# AIM OF THE EXERCISE:
Nothing after the line with "S.view_settings.exposure = 0.0" belongs in the copy; extract the lines below from the top through that line, pictures left out.

-- start of PROVIDED MATERIAL --

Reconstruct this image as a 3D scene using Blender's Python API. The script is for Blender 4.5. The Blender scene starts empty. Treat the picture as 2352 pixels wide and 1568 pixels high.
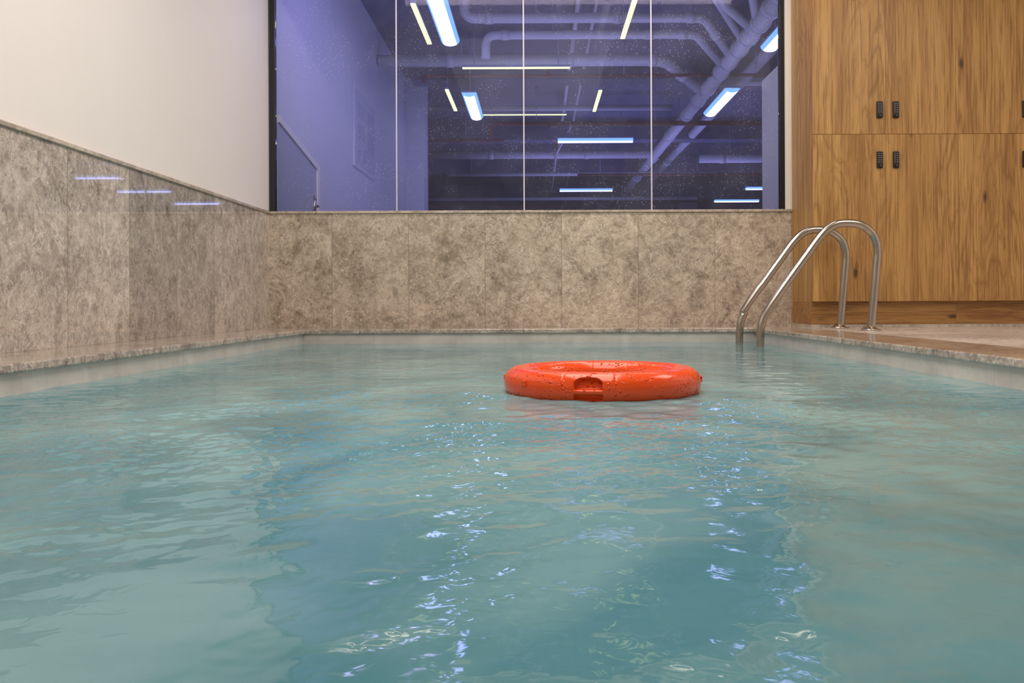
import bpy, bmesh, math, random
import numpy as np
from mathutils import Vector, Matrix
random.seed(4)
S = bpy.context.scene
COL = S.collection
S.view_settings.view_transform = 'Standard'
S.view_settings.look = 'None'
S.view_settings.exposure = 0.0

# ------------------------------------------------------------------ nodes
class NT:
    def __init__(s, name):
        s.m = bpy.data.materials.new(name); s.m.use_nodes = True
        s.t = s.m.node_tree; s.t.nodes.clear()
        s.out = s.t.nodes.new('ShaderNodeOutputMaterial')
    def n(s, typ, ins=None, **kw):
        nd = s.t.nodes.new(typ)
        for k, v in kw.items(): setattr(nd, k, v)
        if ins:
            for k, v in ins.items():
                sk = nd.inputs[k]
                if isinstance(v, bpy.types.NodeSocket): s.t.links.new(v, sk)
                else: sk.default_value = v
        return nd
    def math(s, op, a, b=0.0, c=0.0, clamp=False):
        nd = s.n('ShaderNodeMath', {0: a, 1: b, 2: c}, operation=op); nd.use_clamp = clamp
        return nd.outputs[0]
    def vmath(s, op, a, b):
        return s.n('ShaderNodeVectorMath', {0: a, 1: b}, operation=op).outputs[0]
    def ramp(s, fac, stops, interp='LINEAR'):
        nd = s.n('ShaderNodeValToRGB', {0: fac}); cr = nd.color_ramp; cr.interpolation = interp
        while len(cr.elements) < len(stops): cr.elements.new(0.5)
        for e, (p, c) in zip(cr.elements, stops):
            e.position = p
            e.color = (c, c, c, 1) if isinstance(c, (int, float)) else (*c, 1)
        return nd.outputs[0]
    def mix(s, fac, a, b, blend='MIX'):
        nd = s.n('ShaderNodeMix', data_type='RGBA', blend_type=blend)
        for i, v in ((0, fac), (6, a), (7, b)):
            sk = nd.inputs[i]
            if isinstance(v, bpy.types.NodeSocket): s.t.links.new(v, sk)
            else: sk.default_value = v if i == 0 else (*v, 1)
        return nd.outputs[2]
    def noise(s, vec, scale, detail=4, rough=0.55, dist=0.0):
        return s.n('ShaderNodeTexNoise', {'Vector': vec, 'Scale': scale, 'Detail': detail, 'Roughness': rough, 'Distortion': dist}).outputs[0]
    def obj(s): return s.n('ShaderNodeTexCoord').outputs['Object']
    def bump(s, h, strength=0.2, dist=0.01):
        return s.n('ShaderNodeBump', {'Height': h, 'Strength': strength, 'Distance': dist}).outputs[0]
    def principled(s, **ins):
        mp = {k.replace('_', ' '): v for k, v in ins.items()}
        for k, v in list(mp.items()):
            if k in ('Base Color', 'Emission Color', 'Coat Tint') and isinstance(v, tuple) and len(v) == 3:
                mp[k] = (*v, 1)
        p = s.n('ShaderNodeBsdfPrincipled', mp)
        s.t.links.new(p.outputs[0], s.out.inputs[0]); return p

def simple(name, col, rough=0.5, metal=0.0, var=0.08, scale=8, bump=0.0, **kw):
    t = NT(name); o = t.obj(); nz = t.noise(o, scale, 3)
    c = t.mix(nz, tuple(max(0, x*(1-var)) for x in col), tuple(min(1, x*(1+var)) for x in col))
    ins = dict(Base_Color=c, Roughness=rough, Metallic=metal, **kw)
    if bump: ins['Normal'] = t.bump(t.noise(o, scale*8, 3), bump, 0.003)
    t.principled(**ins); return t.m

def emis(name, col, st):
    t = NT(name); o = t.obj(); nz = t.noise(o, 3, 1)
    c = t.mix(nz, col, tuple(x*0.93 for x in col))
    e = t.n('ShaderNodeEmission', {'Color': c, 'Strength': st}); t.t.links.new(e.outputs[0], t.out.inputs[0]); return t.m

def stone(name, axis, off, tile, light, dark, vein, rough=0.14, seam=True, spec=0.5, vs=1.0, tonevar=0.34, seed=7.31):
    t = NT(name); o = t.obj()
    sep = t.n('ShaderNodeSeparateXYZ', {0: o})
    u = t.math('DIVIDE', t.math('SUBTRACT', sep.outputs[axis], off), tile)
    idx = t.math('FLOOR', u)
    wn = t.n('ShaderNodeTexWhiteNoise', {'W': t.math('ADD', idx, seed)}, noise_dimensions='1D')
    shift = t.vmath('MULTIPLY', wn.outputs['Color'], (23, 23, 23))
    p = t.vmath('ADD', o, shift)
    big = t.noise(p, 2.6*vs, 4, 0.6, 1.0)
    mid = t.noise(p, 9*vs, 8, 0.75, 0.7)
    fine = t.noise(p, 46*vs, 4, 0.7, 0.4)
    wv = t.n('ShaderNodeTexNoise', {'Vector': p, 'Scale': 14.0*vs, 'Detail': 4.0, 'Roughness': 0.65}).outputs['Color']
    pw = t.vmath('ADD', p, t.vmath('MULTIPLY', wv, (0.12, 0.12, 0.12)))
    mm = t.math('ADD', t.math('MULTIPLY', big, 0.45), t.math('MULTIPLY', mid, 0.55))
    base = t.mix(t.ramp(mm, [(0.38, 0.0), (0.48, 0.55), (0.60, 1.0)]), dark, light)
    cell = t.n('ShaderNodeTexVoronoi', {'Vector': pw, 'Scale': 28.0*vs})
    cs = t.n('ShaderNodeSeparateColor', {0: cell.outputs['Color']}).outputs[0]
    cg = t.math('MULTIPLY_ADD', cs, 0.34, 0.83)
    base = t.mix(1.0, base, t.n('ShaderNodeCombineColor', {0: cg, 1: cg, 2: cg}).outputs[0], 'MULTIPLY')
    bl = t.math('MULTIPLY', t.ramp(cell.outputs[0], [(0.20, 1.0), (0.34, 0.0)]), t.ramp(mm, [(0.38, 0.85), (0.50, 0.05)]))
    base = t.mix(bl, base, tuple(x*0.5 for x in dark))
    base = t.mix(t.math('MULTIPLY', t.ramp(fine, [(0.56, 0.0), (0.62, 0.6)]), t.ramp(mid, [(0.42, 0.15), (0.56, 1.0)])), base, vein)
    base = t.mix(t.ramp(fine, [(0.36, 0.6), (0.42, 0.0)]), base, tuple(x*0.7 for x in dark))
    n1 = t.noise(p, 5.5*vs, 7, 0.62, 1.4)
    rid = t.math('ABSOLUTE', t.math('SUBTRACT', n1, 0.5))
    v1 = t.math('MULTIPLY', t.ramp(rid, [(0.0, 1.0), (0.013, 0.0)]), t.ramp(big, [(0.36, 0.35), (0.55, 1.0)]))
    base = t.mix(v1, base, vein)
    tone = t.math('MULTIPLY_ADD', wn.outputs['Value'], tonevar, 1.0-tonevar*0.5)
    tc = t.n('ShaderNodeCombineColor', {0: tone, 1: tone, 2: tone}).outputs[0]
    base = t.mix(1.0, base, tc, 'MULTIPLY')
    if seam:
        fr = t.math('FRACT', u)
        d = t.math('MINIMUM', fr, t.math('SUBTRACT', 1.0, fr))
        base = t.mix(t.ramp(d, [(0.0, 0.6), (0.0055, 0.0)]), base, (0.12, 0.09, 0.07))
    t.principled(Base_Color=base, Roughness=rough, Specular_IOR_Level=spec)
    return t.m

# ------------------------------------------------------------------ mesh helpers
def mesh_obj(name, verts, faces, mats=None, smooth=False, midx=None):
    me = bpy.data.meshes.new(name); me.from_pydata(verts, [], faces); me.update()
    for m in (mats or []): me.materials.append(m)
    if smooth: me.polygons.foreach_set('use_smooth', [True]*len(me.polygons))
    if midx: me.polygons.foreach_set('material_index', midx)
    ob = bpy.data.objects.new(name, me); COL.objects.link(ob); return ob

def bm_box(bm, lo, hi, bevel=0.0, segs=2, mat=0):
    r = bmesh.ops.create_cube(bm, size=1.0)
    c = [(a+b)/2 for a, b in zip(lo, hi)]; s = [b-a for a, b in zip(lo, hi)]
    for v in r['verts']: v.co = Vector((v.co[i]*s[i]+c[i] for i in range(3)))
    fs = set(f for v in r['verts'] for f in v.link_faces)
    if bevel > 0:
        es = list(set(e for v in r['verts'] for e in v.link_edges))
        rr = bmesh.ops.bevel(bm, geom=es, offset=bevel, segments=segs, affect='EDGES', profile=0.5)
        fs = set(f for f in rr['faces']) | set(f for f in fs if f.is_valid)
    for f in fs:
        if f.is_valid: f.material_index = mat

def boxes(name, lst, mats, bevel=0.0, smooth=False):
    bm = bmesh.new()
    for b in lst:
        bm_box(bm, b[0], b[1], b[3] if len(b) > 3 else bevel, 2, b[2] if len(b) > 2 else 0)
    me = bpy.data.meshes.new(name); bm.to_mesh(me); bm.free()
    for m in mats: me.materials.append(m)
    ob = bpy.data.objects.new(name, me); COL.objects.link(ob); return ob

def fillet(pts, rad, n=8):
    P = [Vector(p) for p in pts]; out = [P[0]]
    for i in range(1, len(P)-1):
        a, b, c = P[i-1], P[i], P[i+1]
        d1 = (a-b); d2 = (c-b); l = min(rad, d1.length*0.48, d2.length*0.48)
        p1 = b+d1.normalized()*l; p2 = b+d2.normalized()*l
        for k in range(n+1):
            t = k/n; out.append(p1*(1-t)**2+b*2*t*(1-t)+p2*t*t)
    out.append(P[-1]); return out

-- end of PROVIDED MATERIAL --

# SOLVED EXERCISE:
Reconstruct this image as a 3D scene using Blender's Python API. The script is for Blender 4.5. The Blender scene starts empty. Treat the picture as 2352 pixels wide and 1568 pixels high.
import bpy, bmesh, math, random
import numpy as np
from mathutils import Vector, Matrix
random.seed(4)
S = bpy.context.scene
COL = S.collection
S.view_settings.view_transform = 'Standard'
S.view_settings.look = 'None'
S.view_settings.exposure = 0.0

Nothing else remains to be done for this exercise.